Florida's Opioid Settlement With Walmart A Model for Other States, Consumer Group Says
WASHINGTON, Oct. 28, 2022 /PRNewswire/ -- Alliance For Consumers applauds Florida Attorney General Ashley Moody for using potent, emerging consumer protection approaches in reaching her settlement of opioid-related claims against Walmart.
"The way to help consumers is to speed up cases and help get relief to victims faster, with less money going out the door to lawyers and with less reliance on plodding, bureaucratic multi-state processes that put consumers behind the eight ball," said O.H. Skinner, the executive director for Alliance For Consumers. "Attorney General Moody's Walmart settlement illustrates positive trends in the resolution of high-profile consumer protection cases that help do exactly that."
Notably, Attorney General Moody's settlement shows that public officials can resolve substantial matters of national scope without resorting to litigation or outside contingency-fee counsel. Attorney General Moody generated over $200 million without turning to litigation or outside counsel. This avoided added costs, fees, and delays while ensuring more settlement money for the state and its citizens.
Attorney General Moody's settlement also marks another encouraging example of a state using a "most favored nation" clause to speed up recoveries and prevent the bureaucratic quagmire that can come with waiting for a global resolution of state claims across the country or refusing to move until other, less innovative states are ready to act.

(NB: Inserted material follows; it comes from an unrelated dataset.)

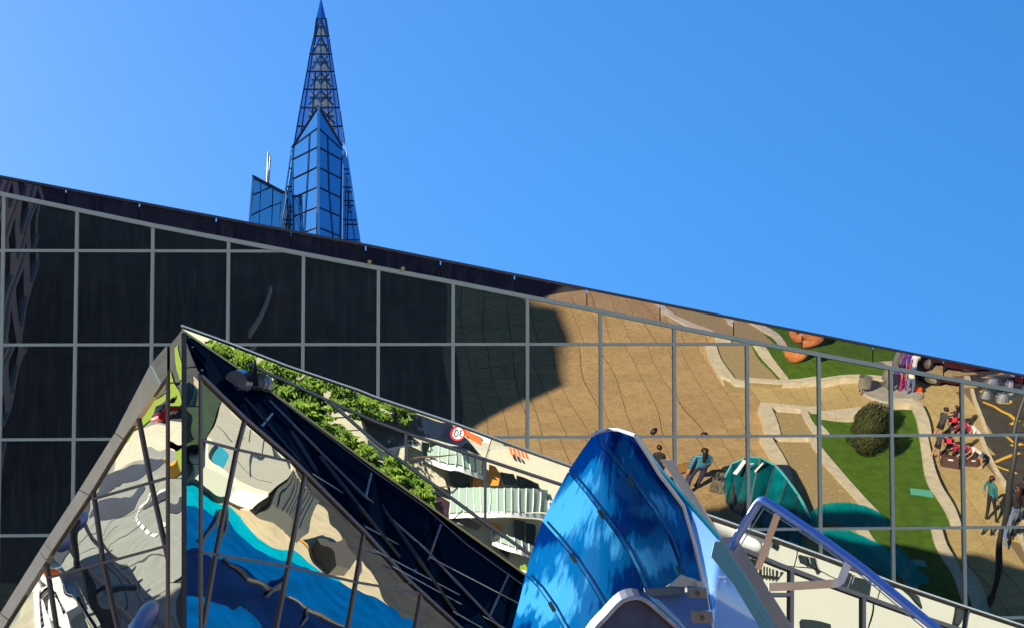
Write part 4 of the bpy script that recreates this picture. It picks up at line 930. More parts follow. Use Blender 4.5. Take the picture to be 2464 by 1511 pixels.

"Most favored nation" clauses ensure that if another state obtains more in settling the same claims, then the state that moved first, and obtained the "most favored nation" clause, will get its settlement value raised up to the higher level. Florida's Walmart settlement is at least the second time that Attorney General Moody has employed a most-favored-nation provision. And it comes on the heels of Texas employing such a provision this year in another opioids-related case.
"Most favored nation" clauses help ensure that states can resolve claims today, and get relief for their citizens today, without delaying resolution for fear that a marginally superior settlement might come to another state in the future.
"More states and attorneys general should look to resolve consumer claims swiftly, without litigation, without outside counsel, and with protections like most-favored-nation clauses," Skinner emphasized. "That is the way to improve consumer protection, and this settlement is worth calling out as a landmark in that regard."
Alliance For Consumers is a nonprofit organization that promotes best practices that advance the interests of everyday consumers.